Los perros son mejores que los políticos
Cientos de personas fueron a votar con sus mascotas el 9 de febrero. Este ensayo fotográfico retrata sus rostros (y a veces salen unos humanos).
No hay nada como la lealtad, la sinceridad y el amor incondicional de los perros. Son el polo opuesto a la mayoría de los políticos ecuatorianos, proclives a las lealtades de ocasión, a parapetos de sinceridad y a un amor desaforado superfluo y, en muchos casos, fingido. Pensábamos en eso mientras veíamos a decenas de quiteños ir a votar con sus perros el domingo 9 de febrero de 2025, en las elecciones generales del Ecuador.

Había de todos los tamaños, de todas las razas y de todos los cruces. Schnauzers de falda corta. Huskies muertos de sed. Chow chows de ojos bicolores. Yorkies bien peinados. Bulldogs cabizbajos caminando junto a caniches inquietos.
Era una multitud perruna acompañando a una multitud humana a cumplir con una obligación que debería darse cada cuatro años pero que, desde 2021, se ha vuelto recurrente en el Ecuador: elegir, otra vez, presidente; tener que votar, una vez más, por asambleístas, en años de crisis y escasez tan severas que, para nosotros también son años de perros.

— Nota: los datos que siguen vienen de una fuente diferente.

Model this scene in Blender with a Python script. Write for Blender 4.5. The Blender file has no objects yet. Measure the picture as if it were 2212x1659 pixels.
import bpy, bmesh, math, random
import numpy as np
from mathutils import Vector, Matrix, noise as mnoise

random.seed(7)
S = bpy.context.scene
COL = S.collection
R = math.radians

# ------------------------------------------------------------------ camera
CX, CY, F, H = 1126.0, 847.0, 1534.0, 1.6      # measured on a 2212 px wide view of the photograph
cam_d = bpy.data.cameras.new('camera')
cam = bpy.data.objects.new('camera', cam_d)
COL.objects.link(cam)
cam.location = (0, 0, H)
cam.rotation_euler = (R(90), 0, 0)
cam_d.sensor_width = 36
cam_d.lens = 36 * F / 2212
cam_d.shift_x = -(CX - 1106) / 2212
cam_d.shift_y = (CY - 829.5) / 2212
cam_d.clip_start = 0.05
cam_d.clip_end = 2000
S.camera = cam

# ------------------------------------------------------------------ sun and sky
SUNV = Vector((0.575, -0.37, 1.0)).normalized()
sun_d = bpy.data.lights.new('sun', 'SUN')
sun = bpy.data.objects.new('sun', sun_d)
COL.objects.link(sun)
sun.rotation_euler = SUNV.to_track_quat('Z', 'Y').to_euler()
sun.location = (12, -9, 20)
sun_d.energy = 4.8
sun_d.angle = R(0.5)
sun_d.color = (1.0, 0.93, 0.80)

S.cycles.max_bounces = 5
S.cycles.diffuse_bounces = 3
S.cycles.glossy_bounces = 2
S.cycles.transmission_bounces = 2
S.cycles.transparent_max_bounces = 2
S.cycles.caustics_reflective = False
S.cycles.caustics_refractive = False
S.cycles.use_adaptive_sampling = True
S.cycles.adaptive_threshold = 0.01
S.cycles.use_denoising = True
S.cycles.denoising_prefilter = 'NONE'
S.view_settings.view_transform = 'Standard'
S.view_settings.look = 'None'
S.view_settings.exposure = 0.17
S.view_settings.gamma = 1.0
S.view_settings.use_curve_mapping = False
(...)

Por eso, el pasito coqueto, otras veces pesado, otras veces saltarín, otras veces acelerado y otras veces renegado de los perros que vimos en tres recintos electorales de Quito —del norte, el centro y el sur— era una especie de respiro en medio del desasosiego de tener que, otra vez, volver a una escuela no para aprender algo, sino para intentar desaprender de nuestros errores del pasado.

A las siete de la mañana, el Instituto Central Técnico, en el centro norte de Quito, empezaba a llenarse de votantes madrugadores y arriesgados: llegar temprano es siempre correr el riesgo de que a uno lo sienten en la mesa —la junta receptora del voto, técnicamente hablando— para reemplazar al miembro de mesa que no llegó. Hacía frío y la neblina no se había disipado del todo, pero en medio de la bruma se veía cómo los pasillos y los patios del colegio se iban llenando.

La gente llegaba a pie o en bicicleta. En familia o solos. Sin apuro o casi corriendo. Muchos, con su perro. Algunos llevaban el distintivo chaleco rojo de los perros de asistencia. Otros, atrevidos, ni siquiera tenían correa. Los militares, funcionarios del CNE y los observadores internacionales no se inmutaban por su presencia. Se ha vuelto normal que los perros acompañen a sus dueños a donde sea que vayan.

En este caso, como dicen los reporteros de televisión en su lengua rococó, a las urnas. Quizá necesitaban algo de apoyo moral. Quizá no tenían con quién dejarlos. Quizá la alegría y compañía de sus mascotas era un buen presagio. Quizá simple y sencillamente era una buena oportunidad para pasear juntos.

Ya a media mañana, en el imponente Instituto Nacional Mejía, a las puertas del hermoso centro histórico quiteño, la presencia canina era menor, pero aún se podía ver a uno que otro votante acompañado de su mascota.
Al mediodía, el sol gobernaba el prístino cielo azul de la capital más bella de América del Sur. En las afueras del colegio Montúfar, ícono del sur de la ciudad, la vida y el comercial hervían sobre la calle.

Había impulsadoras regalando cubitos para cocinar, salsas de tomate y quién sabe qué otra baratija, mientras el aire se llenaba del crispar del aceite de las salchipapas y el hornado y las empanadas y los llamados insistentes de los comerciantes que jamás han desperdiciado elección, marcha, protesta y concentración alguna para completar el presupuesto familiar.

Pero sobre todo, había perros. Perros por todos lados. Perros que se refugiaban del sol debajo de una banquina de cemento en el patio central del colegio. Perros que parecían ver el celular con su dueña. Perros que se negaban a ir a la derecha porque algo les llamaba la atención a la izquierda. Perros perros perros y más perros.

Por un instante, la alegría y el sol se llevaron por delante a la sensación de agotamiento cívico de otra vez tener que elegir entre dieciséis peor-es-nadas. A veces los políticos se insultan diciéndose perros.
Pobres perros: ellos son tanto mejores que la gran mayoría de nuestros políticos.